3/9/16

Striving for . . .



Sometimes (actually a lot of the time), Jesus has a way of speaking right to you.  You often don't expect it, but there it is - TRUTH!  I've known Jesus personally for a long time - since I was about 6 years old.  But, no matter how long I've known Him, He still surprises me and amazes me.  He surprises me in the way He speaks to me - whether it's through a book, devotional, friend, or simply by the sunrise.  He amazes me in that even when I've known Him for so long, He continues to love me and forgive me despite the fact that I'm always messing up, always failing, always turning to other things/people instead of Him.  I often don't give Him the quality time He deserves.  I get so consumed with connecting in some way with people whether through social media or face to face that I often neglect the One I should connect with the most.  When we continually go to the One who made us, that's where our true validation is and not from the world.  The world never validates us for who we truly are and that's where our perpetual discontentment comes from.  The world's standards are vastly different than God's.  We will always feel empty if we try to fill ourselves up from the world.  But, if we seek Christ and to be filled by Him, then, we fill fulfilled.  
Last year I sought to get healthy physically.  I saw the path I was on and sought to change the direction I was headed.  I worked hard and lost a lot of weight.  I feel and look great!  But, how much time and effort did I give to my spiritual health last year?  Did I work hard at losing the weight of what the world's standards have put on me?  Did I strive to fill my heart with His truth, His love?  Did I seek Him to be spiritually cleansed?  By the world's standards, I'm healthy.  But, what really matters is my spiritual health - all else is temporary.  I told myself last Fall that I was going to put more focus on my relationship with Christ.  I long for His closeness.  Yet, I continue to do what I don't want to do - pursue worldly connections.

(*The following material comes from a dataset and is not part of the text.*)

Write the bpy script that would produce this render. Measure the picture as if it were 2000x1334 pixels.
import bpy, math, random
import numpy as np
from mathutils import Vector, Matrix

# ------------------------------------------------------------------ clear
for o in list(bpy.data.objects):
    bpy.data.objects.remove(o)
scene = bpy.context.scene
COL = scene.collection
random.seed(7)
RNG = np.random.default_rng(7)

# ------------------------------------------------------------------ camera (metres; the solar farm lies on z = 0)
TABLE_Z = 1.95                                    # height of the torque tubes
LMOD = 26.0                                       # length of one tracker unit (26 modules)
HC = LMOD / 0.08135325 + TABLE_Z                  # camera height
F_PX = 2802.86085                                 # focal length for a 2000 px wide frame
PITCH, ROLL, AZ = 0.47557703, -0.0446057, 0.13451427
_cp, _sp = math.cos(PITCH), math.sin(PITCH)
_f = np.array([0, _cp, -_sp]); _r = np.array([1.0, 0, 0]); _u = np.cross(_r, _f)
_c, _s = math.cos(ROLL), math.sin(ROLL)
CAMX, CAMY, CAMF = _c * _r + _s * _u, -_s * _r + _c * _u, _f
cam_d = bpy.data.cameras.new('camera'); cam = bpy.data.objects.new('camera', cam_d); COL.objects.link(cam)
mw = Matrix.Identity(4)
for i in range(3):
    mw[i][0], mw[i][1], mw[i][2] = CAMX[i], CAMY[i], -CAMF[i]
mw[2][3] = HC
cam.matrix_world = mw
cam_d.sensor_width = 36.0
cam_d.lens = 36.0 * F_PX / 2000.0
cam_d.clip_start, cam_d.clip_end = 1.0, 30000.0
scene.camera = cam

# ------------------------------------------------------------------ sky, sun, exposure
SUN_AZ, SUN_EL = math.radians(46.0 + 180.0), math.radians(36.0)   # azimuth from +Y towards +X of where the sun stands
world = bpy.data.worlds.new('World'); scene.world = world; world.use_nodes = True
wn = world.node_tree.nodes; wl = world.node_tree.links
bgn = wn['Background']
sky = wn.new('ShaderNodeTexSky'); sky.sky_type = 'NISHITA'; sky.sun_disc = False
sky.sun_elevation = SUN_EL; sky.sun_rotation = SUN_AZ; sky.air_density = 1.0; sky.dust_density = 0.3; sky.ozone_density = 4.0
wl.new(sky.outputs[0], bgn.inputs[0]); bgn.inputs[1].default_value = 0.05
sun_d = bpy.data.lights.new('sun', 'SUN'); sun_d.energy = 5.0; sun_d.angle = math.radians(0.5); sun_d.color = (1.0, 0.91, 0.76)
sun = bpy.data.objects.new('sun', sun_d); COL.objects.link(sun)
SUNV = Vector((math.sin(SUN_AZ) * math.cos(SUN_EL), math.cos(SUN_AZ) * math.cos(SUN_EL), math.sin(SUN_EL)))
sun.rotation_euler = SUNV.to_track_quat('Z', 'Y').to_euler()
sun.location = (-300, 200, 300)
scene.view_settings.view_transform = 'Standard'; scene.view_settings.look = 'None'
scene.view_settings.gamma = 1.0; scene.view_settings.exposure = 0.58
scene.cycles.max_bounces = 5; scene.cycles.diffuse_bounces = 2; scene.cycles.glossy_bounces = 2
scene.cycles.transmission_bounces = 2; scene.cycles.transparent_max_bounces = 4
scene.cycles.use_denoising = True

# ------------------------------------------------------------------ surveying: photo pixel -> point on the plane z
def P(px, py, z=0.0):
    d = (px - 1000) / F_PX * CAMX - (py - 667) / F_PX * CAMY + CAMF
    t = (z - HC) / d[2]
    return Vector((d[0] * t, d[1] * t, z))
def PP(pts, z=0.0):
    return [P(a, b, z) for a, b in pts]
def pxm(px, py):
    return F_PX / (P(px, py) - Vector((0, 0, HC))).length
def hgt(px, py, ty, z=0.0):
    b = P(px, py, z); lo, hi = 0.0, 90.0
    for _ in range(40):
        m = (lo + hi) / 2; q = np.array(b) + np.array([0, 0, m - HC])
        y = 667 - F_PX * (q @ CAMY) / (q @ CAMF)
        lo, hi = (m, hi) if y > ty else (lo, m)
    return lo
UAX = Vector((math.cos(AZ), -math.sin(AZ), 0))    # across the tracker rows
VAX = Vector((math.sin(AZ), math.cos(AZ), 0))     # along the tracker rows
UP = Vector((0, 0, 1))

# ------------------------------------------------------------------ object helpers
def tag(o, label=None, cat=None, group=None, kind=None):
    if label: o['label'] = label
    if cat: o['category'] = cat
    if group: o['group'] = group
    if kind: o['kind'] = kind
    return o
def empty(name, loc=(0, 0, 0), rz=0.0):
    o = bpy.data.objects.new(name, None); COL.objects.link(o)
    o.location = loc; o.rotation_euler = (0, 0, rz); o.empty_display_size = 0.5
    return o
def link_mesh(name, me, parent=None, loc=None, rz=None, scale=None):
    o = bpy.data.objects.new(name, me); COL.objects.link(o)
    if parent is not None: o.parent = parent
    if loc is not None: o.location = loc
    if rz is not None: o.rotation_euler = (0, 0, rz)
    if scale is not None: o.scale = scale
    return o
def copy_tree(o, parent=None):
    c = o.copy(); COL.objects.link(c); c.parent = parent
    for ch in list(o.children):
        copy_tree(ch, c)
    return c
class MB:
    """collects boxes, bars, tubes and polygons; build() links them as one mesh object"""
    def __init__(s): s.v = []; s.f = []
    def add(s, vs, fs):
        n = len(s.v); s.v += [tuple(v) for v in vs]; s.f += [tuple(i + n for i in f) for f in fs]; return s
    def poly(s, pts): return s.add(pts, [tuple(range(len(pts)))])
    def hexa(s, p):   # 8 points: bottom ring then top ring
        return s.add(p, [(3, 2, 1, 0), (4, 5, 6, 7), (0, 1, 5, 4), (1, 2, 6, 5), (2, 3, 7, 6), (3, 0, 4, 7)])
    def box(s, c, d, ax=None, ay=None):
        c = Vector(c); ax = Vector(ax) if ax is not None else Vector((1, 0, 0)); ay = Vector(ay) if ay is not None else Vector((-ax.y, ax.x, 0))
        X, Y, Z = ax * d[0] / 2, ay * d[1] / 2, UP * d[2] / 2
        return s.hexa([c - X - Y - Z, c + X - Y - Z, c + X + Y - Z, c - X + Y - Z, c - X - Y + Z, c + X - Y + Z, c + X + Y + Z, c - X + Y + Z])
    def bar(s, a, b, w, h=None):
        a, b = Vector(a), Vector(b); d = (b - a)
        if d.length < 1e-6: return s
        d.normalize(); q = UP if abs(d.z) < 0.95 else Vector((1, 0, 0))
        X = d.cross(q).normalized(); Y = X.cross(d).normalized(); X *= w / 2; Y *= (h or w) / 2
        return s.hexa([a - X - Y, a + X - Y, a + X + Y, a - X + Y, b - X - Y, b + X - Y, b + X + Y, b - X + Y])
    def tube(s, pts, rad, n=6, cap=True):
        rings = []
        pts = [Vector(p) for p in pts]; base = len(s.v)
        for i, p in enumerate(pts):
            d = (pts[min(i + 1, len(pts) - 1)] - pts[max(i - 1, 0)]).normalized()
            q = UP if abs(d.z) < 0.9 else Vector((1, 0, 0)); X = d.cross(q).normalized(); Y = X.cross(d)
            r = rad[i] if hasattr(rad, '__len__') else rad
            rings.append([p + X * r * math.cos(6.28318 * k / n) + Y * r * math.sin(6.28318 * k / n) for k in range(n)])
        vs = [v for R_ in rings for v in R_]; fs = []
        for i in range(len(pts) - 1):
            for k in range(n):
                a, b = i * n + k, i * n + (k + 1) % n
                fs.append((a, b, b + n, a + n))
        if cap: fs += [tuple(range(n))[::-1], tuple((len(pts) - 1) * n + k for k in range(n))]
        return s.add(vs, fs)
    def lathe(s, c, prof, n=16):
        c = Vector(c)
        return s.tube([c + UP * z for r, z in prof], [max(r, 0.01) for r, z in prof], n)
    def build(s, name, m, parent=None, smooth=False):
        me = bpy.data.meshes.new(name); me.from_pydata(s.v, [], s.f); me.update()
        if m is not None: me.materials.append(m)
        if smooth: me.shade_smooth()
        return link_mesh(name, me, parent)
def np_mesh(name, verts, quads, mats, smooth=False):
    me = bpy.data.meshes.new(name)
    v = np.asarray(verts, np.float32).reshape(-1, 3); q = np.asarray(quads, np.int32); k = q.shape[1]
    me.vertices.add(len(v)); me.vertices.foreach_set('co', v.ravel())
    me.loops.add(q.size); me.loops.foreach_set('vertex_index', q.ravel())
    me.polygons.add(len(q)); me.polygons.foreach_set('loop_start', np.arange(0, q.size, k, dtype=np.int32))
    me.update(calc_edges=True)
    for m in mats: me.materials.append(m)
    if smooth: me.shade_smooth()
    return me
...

Then, late Fall, early Winter, I decided to set out on a new adventure - pursuing a business by helping others on their journey to health/wellness by educating them on how Young Living Essential Oils can aid in helping them stay above the wellness line and keep their bodies in balance.  My passion for this endeavor grew and continues to grow.  So, yet again, something is starting to consume my time/thoughts/energy other than Christ.  Now, I don't think my endeavor is wrong by any means.  But, last night as I was doing my devotions, I was convicted by God.  Have I truly sought God in my new business?  Have I talked to Him at length about my heart/passion?  Has He given me His blessing to move forward?  I've prayed about it here and there, but have I truly sought His guidance?  Earlier this year I bought the devotional book "Jesus Calling" by Sarah Young.  I loved the fact the daily devotions were short and written as Christ talking directly to me.  The following is taken directly from the entry for March 8:
              SAVE YOUR BEST STRIVING FOR SEEKING MY FACE.  I am constantly communicating with you.  To find Me and hear My voice, you must seek Me above all else.  Anything that you desire more than me becomes an idol.  When you are determined to get your own way, you blot Me out of your consciousness.  Instead of single-mindedly pursuing some goal, talk with Me about it.  Let the Light of My Presence shine on this pursuit so that you can see it from My perspective.  If the goal fits into My plans for you, I will help you reach it.  If it is contrary to My will for you, I will gradually change the desire of your heart.  'Seek Me first' and foremost; then the rest of your life will fall into place, piece by piece.  1 Chronicles 16:11 says, "Look to the LORD and his strength; seek his face always." Matthew 6:33 says, "But seek first his kingdom and his righteousness, and all these things will be given to you as well."
WOW!! Talk about conviction.  My heart's desire is to honor Christ with my life and give Him glory.  I pray that I will take this devotional to heart and truly "SEEK HIS FACE."  The blessings I will receive as a result of pursing Christ, will be immeasurable.  And the blessings may not be material or monetary, but rather eternal.  As I continue to pursue my new business and passion, I pray that I do so in a way that puts God first and His plan for me.  I know God will honor my efforts in a way the brings glory to Him.